* Begin *

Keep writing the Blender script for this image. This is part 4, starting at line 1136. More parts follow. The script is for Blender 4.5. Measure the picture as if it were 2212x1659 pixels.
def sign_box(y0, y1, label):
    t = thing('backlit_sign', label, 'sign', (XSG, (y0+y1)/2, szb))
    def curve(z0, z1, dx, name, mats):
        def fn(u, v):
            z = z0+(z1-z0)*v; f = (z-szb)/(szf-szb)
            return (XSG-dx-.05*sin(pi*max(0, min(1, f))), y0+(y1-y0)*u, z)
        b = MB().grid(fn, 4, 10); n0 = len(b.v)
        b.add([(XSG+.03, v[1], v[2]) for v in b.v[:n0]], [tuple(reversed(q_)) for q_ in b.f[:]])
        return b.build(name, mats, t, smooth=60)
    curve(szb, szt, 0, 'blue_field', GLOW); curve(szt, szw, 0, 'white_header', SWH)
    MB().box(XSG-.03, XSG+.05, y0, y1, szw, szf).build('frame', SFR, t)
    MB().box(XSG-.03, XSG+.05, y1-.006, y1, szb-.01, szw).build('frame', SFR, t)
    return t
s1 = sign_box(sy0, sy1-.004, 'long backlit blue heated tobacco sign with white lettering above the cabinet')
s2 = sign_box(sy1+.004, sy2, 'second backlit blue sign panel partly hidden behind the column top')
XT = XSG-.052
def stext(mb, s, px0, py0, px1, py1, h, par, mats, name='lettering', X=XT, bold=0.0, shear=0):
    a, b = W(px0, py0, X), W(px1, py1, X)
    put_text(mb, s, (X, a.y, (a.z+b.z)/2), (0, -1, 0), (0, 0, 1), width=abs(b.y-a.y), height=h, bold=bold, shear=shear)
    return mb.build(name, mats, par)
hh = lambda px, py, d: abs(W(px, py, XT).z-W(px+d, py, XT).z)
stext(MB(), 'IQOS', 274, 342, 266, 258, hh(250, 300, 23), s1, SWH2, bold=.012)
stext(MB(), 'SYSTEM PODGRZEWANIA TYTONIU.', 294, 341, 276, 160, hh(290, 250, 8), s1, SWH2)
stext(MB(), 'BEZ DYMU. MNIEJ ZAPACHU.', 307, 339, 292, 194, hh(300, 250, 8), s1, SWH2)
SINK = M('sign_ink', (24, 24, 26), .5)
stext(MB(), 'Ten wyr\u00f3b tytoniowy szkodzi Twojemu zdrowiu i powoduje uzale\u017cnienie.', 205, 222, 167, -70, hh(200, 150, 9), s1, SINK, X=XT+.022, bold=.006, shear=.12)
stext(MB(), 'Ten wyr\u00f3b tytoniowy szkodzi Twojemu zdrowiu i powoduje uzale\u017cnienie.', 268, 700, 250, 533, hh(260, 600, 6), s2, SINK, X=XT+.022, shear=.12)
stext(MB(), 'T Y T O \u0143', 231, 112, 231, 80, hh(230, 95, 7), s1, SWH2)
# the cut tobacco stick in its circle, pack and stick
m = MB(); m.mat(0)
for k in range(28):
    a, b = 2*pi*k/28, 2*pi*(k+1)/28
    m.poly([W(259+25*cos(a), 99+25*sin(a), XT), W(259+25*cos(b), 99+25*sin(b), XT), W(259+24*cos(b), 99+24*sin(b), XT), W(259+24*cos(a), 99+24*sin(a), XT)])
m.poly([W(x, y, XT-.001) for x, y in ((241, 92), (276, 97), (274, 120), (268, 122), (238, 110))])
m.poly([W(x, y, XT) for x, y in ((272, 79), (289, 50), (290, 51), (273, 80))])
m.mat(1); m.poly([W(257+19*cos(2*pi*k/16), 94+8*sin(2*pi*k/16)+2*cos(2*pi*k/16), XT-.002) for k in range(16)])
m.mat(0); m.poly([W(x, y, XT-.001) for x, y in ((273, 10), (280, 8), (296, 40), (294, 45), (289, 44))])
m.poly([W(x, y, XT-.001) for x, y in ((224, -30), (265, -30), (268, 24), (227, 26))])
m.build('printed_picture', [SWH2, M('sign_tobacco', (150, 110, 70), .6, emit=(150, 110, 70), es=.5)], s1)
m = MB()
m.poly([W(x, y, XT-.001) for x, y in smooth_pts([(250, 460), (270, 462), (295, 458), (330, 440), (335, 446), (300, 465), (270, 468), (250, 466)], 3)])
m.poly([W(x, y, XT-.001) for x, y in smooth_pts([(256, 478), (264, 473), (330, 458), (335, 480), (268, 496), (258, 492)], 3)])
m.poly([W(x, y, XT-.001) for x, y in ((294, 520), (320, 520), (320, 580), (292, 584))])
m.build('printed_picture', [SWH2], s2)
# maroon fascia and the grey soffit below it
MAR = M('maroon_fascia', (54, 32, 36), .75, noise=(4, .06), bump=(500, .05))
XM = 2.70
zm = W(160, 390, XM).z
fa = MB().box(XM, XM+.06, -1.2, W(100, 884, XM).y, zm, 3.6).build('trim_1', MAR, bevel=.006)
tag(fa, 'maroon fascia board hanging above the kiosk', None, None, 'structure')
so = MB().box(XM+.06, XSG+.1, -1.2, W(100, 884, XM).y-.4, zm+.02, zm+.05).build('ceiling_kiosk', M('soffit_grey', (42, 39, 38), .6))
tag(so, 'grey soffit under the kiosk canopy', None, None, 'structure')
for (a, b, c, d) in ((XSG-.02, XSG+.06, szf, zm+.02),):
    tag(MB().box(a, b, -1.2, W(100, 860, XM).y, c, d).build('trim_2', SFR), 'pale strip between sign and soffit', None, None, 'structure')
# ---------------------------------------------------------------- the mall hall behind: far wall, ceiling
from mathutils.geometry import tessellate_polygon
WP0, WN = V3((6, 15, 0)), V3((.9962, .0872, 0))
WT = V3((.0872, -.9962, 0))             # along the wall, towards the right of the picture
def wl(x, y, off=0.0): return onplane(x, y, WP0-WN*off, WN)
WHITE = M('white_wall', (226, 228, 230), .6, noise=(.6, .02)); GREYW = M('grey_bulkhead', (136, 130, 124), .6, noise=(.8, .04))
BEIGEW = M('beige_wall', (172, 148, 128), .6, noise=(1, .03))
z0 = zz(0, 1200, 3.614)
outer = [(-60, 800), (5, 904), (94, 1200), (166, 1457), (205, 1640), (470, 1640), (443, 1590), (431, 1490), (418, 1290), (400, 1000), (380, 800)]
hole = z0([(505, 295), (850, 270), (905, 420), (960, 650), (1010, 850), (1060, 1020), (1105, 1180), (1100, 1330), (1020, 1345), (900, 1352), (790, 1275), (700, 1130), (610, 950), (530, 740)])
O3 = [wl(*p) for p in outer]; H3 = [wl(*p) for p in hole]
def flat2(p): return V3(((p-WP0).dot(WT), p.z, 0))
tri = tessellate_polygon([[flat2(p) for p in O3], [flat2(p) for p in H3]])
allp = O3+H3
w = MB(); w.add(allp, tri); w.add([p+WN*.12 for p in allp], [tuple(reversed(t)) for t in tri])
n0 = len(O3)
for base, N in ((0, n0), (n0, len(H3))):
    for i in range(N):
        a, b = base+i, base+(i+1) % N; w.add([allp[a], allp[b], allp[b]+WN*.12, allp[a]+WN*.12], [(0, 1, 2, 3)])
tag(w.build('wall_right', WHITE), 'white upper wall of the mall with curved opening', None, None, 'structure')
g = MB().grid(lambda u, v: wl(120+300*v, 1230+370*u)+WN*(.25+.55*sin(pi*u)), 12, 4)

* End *

## Stated exercise
Go back to the listing above and please repeat it exactly.

## Response to this exercise
Keep writing the Blender script for this image. This is part 4, starting at line 1136. More parts follow. The script is for Blender 4.5. Measure the picture as if it were 2212x1659 pixels.
def sign_box(y0, y1, label):
    t = thing('backlit_sign', label, 'sign', (XSG, (y0+y1)/2, szb))
    def curve(z0, z1, dx, name, mats):
        def fn(u, v):
            z = z0+(z1-z0)*v; f = (z-szb)/(szf-szb)
            return (XSG-dx-.05*sin(pi*max(0, min(1, f))), y0+(y1-y0)*u, z)
        b = MB().grid(fn, 4, 10); n0 = len(b.v)
        b.add([(XSG+.03, v[1], v[2]) for v in b.v[:n0]], [tuple(reversed(q_)) for q_ in b.f[:]])
        return b.build(name, mats, t, smooth=60)
    curve(szb, szt, 0, 'blue_field', GLOW); curve(szt, szw, 0, 'white_header', SWH)
    MB().box(XSG-.03, XSG+.05, y0, y1, szw, szf).build('frame', SFR, t)
    MB().box(XSG-.03, XSG+.05, y1-.006, y1, szb-.01, szw).build('frame', SFR, t)
    return t
s1 = sign_box(sy0, sy1-.004, 'long backlit blue heated tobacco sign with white lettering above the cabinet')
s2 = sign_box(sy1+.004, sy2, 'second backlit blue sign panel partly hidden behind the column top')
XT = XSG-.052
def stext(mb, s, px0, py0, px1, py1, h, par, mats, name='lettering', X=XT, bold=0.0, shear=0):
    a, b = W(px0, py0, X), W(px1, py1, X)
    put_text(mb, s, (X, a.y, (a.z+b.z)/2), (0, -1, 0), (0, 0, 1), width=abs(b.y-a.y), height=h, bold=bold, shear=shear)
    return mb.build(name, mats, par)
hh = lambda px, py, d: abs(W(px, py, XT).z-W(px+d, py, XT).z)
stext(MB(), 'IQOS', 274, 342, 266, 258, hh(250, 300, 23), s1, SWH2, bold=.012)
stext(MB(), 'SYSTEM PODGRZEWANIA TYTONIU.', 294, 341, 276, 160, hh(290, 250, 8), s1, SWH2)
stext(MB(), 'BEZ DYMU. MNIEJ ZAPACHU.', 307, 339, 292, 194, hh(300, 250, 8), s1, SWH2)
SINK = M('sign_ink', (24, 24, 26), .5)
stext(MB(), 'Ten wyr\u00f3b tytoniowy szkodzi Twojemu zdrowiu i powoduje uzale\u017cnienie.', 205, 222, 167, -70, hh(200, 150, 9), s1, SINK, X=XT+.022, bold=.006, shear=.12)
stext(MB(), 'Ten wyr\u00f3b tytoniowy szkodzi Twojemu zdrowiu i powoduje uzale\u017cnienie.', 268, 700, 250, 533, hh(260, 600, 6), s2, SINK, X=XT+.022, shear=.12)
stext(MB(), 'T Y T O \u0143', 231, 112, 231, 80, hh(230, 95, 7), s1, SWH2)
# the cut tobacco stick in its circle, pack and stick
m = MB(); m.mat(0)
for k in range(28):
    a, b = 2*pi*k/28, 2*pi*(k+1)/28
    m.poly([W(259+25*cos(a), 99+25*sin(a), XT), W(259+25*cos(b), 99+25*sin(b), XT), W(259+24*cos(b), 99+24*sin(b), XT), W(259+24*cos(a), 99+24*sin(a), XT)])
m.poly([W(x, y, XT-.001) for x, y in ((241, 92), (276, 97), (274, 120), (268, 122), (238, 110))])
m.poly([W(x, y, XT) for x, y in ((272, 79), (289, 50), (290, 51), (273, 80))])
m.mat(1); m.poly([W(257+19*cos(2*pi*k/16), 94+8*sin(2*pi*k/16)+2*cos(2*pi*k/16), XT-.002) for k in range(16)])
m.mat(0); m.poly([W(x, y, XT-.001) for x, y in ((273, 10), (280, 8), (296, 40), (294, 45), (289, 44))])
m.poly([W(x, y, XT-.001) for x, y in ((224, -30), (265, -30), (268, 24), (227, 26))])
m.build('printed_picture', [SWH2, M('sign_tobacco', (150, 110, 70), .6, emit=(150, 110, 70), es=.5)], s1)
m = MB()
m.poly([W(x, y, XT-.001) for x, y in smooth_pts([(250, 460), (270, 462), (295, 458), (330, 440), (335, 446), (300, 465), (270, 468), (250, 466)], 3)])
m.poly([W(x, y, XT-.001) for x, y in smooth_pts([(256, 478), (264, 473), (330, 458), (335, 480), (268, 496), (258, 492)], 3)])
m.poly([W(x, y, XT-.001) for x, y in ((294, 520), (320, 520), (320, 580), (292, 584))])
m.build('printed_picture', [SWH2], s2)
# maroon fascia and the grey soffit below it
MAR = M('maroon_fascia', (54, 32, 36), .75, noise=(4, .06), bump=(500, .05))
XM = 2.70
zm = W(160, 390, XM).z
fa = MB().box(XM, XM+.06, -1.2, W(100, 884, XM).y, zm, 3.6).build('trim_1', MAR, bevel=.006)
tag(fa, 'maroon fascia board hanging above the kiosk', None, None, 'structure')
so = MB().box(XM+.06, XSG+.1, -1.2, W(100, 884, XM).y-.4, zm+.02, zm+.05).build('ceiling_kiosk', M('soffit_grey', (42, 39, 38), .6))
tag(so, 'grey soffit under the kiosk canopy', None, None, 'structure')
for (a, b, c, d) in ((XSG-.02, XSG+.06, szf, zm+.02),):
    tag(MB().box(a, b, -1.2, W(100, 860, XM).y, c, d).build('trim_2', SFR), 'pale strip between sign and soffit', None, None, 'structure')
# ---------------------------------------------------------------- the mall hall behind: far wall, ceiling
from mathutils.geometry import tessellate_polygon
WP0, WN = V3((6, 15, 0)), V3((.9962, .0872, 0))
WT = V3((.0872, -.9962, 0))             # along the wall, towards the right of the picture
def wl(x, y, off=0.0): return onplane(x, y, WP0-WN*off, WN)
WHITE = M('white_wall', (226, 228, 230), .6, noise=(.6, .02)); GREYW = M('grey_bulkhead', (136, 130, 124), .6, noise=(.8, .04))
BEIGEW = M('beige_wall', (172, 148, 128), .6, noise=(1, .03))
z0 = zz(0, 1200, 3.614)
outer = [(-60, 800), (5, 904), (94, 1200), (166, 1457), (205, 1640), (470, 1640), (443, 1590), (431, 1490), (418, 1290), (400, 1000), (380, 800)]
hole = z0([(505, 295), (850, 270), (905, 420), (960, 650), (1010, 850), (1060, 1020), (1105, 1180), (1100, 1330), (1020, 1345), (900, 1352), (790, 1275), (700, 1130), (610, 950), (530, 740)])
O3 = [wl(*p) for p in outer]; H3 = [wl(*p) for p in hole]
def flat2(p): return V3(((p-WP0).dot(WT), p.z, 0))
tri = tessellate_polygon([[flat2(p) for p in O3], [flat2(p) for p in H3]])
allp = O3+H3
w = MB(); w.add(allp, tri); w.add([p+WN*.12 for p in allp], [tuple(reversed(t)) for t in tri])
n0 = len(O3)
for base, N in ((0, n0), (n0, len(H3))):
    for i in range(N):
        a, b = base+i, base+(i+1) % N; w.add([allp[a], allp[b], allp[b]+WN*.12, allp[a]+WN*.12], [(0, 1, 2, 3)])
tag(w.build('wall_right', WHITE), 'white upper wall of the mall with curved opening', None, None, 'structure')
g = MB().grid(lambda u, v: wl(120+300*v, 1230+370*u)+WN*(.25+.55*sin(pi*u)), 12, 4)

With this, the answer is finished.